Here’s the part nobody wants to say out loud: The excesses of liberal progress are alienating the very people it’s supposed to help. Working-class families, rural communities, and even marginalized groups themselves are looking at the liberal agenda and saying, “That’s not progress—it’s paternalism.”

Because let’s face it: Telling people what they should care about, how they should think, and what words they should use isn’t progress—it’s arrogance. And arrogance has a way of backfiring.

It’s why so many people feel left behind, even as progress marches on. It’s why phrases like “woke” have become cultural battlegrounds. It’s why liberalism, the ideology of inclusion, is increasingly seen as exclusionary.

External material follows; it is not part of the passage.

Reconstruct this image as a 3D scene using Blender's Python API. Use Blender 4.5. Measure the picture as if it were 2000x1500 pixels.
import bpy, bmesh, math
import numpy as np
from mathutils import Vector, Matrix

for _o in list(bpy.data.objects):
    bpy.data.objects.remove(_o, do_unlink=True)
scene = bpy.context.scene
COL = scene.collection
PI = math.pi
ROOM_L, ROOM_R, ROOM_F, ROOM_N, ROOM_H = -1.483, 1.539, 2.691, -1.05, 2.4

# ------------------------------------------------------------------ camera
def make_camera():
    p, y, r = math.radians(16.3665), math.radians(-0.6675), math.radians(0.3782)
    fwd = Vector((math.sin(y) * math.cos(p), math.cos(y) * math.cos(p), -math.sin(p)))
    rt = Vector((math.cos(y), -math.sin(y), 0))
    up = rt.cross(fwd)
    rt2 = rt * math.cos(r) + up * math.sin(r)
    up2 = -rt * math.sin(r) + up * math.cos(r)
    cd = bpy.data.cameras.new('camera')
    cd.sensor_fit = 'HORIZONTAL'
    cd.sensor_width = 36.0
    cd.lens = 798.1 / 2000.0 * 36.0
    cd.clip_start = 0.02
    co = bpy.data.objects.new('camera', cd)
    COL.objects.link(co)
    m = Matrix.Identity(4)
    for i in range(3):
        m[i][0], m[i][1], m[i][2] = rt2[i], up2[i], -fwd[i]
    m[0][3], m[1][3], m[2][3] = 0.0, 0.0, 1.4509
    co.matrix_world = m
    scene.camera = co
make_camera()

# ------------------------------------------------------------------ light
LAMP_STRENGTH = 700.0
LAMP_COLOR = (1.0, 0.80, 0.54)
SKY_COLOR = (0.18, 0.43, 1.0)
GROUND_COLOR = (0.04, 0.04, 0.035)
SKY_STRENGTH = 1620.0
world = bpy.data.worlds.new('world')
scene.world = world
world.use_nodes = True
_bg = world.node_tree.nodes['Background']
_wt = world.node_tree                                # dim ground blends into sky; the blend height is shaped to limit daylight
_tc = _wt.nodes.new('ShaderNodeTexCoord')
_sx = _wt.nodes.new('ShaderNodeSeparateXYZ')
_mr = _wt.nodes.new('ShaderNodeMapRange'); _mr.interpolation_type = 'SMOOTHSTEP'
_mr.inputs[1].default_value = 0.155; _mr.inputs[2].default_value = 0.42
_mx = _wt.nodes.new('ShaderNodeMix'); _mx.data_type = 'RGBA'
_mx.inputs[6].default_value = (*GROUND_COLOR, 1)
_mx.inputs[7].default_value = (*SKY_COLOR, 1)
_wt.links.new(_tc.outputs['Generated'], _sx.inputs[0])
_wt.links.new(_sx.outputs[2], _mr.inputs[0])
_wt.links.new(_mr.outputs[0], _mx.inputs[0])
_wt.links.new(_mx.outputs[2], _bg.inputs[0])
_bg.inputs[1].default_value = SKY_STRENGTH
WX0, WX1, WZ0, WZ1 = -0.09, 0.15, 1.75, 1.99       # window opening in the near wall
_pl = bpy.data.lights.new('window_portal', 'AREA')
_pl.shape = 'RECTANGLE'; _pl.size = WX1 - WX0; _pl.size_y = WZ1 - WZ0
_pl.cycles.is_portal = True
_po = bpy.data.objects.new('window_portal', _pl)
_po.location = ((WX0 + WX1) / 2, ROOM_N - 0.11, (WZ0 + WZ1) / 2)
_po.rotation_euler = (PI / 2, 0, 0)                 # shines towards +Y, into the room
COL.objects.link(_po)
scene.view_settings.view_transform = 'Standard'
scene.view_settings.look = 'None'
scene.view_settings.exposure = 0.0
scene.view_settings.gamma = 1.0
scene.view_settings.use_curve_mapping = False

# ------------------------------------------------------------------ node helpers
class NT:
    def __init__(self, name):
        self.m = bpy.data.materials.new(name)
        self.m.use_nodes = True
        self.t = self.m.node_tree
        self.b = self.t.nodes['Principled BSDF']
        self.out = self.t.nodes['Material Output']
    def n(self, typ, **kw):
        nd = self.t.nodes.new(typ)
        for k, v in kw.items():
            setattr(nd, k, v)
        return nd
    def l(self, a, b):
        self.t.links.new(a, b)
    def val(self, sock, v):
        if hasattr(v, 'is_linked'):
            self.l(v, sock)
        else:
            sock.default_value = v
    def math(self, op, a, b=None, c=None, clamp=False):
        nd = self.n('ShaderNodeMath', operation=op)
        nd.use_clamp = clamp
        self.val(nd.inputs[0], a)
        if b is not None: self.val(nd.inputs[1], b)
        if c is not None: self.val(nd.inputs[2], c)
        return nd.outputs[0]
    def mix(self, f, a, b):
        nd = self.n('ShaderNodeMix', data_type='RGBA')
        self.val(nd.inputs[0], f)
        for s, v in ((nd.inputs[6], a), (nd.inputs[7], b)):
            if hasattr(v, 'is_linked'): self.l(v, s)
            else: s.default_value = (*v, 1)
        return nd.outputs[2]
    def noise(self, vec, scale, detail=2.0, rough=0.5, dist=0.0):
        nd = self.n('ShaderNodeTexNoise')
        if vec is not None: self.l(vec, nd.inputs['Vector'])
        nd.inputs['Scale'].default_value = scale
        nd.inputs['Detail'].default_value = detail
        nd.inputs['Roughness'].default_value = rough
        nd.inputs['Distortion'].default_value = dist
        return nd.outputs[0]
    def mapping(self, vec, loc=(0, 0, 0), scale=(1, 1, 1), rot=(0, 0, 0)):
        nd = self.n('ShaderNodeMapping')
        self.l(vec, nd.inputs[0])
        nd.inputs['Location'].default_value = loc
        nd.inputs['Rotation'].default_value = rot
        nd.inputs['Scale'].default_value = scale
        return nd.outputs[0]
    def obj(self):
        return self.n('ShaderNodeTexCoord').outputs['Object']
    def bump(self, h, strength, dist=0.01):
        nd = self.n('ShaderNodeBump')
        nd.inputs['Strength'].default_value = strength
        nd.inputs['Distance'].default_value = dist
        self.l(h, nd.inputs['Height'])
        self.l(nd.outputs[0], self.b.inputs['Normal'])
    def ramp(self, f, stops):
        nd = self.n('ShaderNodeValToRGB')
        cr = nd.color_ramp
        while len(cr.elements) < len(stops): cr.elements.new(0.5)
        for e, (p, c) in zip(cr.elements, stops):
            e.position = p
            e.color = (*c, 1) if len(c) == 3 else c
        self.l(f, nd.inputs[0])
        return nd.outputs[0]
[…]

We can’t let that happen. Liberal progress has to be about bringing people in, not shutting them out. It has to be about finding common ground, not declaring moral superiority. It has to be about solving problems, not just pointing them out.

So what do we do? How do we rein in the excesses of liberal progress without betraying its principles?

We start by listening. Not just to the people who agree with us, but to the people who don’t. We stop treating disagreement as a moral failing and start treating it as an opportunity to learn.

We reclaim nuance. We stop demanding perfection and start accepting complexity. We recognize that people are messy and flawed and that progress is, too.

We remember that the goal isn’t to win—it’s to make things better. And sometimes, making things better means taking a step back, slowing down, and asking, “Are we sure this is the right path?”

Most of all, we stay humble. Because progress is a privilege, not a guarantee. It’s something we have to earn, every day, through hard work, honest dialogue, and a willingness to admit when we’ve gone too far.

Progress isn’t the enemy. But unchecked progress—the kind that forgets its purpose and ignores its consequences—can be. And if we want to keep moving forward, we have to be willing to look back, to course-correct, to learn from our mistakes.

Because the only thing worse than standing still is running blindly into the dark.